Pick out the lines below with "scene" and list them.

◆ **Data extract**:
* begin *

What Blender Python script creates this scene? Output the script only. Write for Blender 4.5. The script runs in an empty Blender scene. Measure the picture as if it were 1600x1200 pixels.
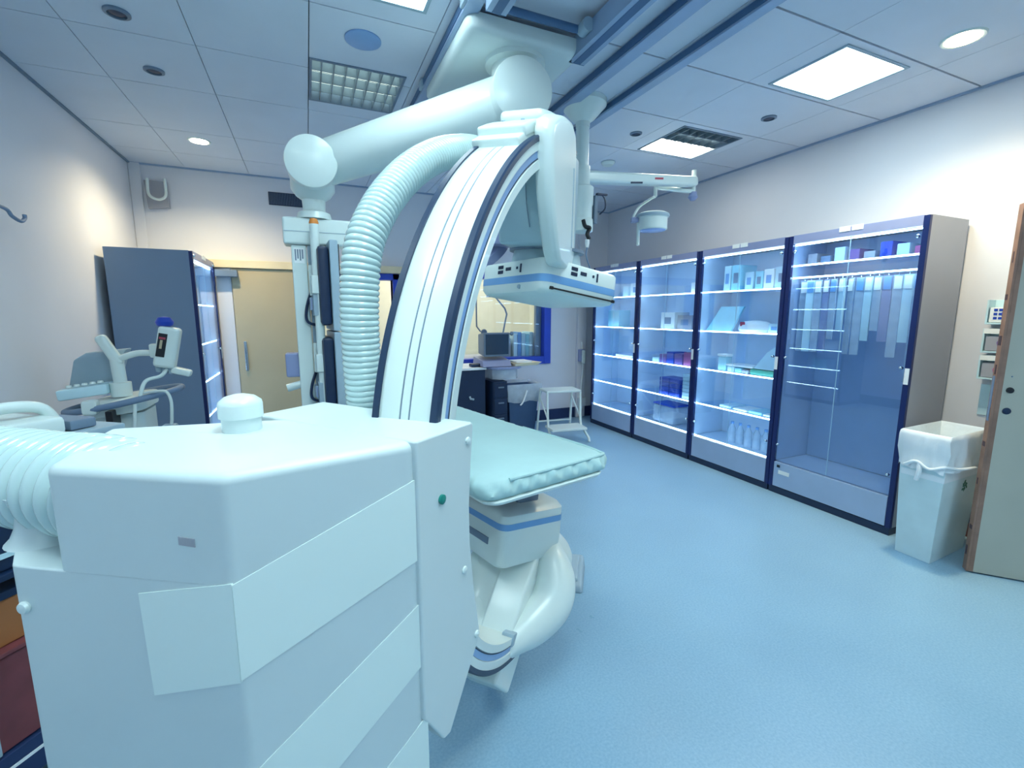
import bpy, bmesh, math, random
from mathutils import Vector, Matrix
random.seed(7)
R = math.radians
SC = bpy.context.scene
COL = SC.collection

# ------------------------------------------------------------------ camera, world, exposure
cam_d = bpy.data.cameras.new('camera')
cam_d.sensor_fit = 'HORIZONTAL'; cam_d.sensor_width = 36.0
cam_d.lens = 718.0 / 1600.0 * 36.0
cam_d.clip_start = 0.02; cam_d.clip_end = 60
cam = bpy.data.objects.new('camera', cam_d); COL.objects.link(cam)
cam.location = (0, 0, 1.42)
cam.rotation_euler = (R(90 - 8.632), 0, R(-23.78))
SC.camera = cam

SC.view_settings.view_transform = 'Standard'
SC.view_settings.look = 'None'
SC.view_settings.gamma = 1.0
SC.view_settings.use_curve_mapping = False
SC.view_settings.exposure = 0.58
SC.cycles.use_denoising = True
SC.cycles.max_bounces = 10
SC.cycles.transparent_max_bounces = 24
SC.cycles.glossy_bounces = 5

w = bpy.data.worlds.new('World'); SC.world = w; w.use_nodes = True
w.node_tree.nodes['Background'].inputs[0].default_value = (0.30, 0.45, 0.75, 1)
w.node_tree.nodes['Background'].inputs[1].default_value = 0.3

PANEL_COL = (0.75, 0.97, 1.0)
WARM_COL = (1.0, 0.82, 0.50)
LED_COL = (0.60, 0.84, 1.0)
PANEL_E, HALF_E, WARM_E, LED_E = 15.0, 14.0, 40.0, 12.5
SPOT_W = 80.0

# ------------------------------------------------------------------ materials
def lin(h):
    h = h.lstrip('#')
    c = [int(h[i:i + 2], 16) / 255 for i in (0, 2, 4)]
    return tuple(x / 12.92 if x <= 0.04045 else ((x + 0.055) / 1.055) ** 2.4 for x in c)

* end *

◆ **The reply**:
What Blender Python script creates this scene? Output the script only. Write for Blender 4.5. The script runs in an empty Blender scene. Measure the picture as if it were 1600x1200 pixels.
SC = bpy.context.scene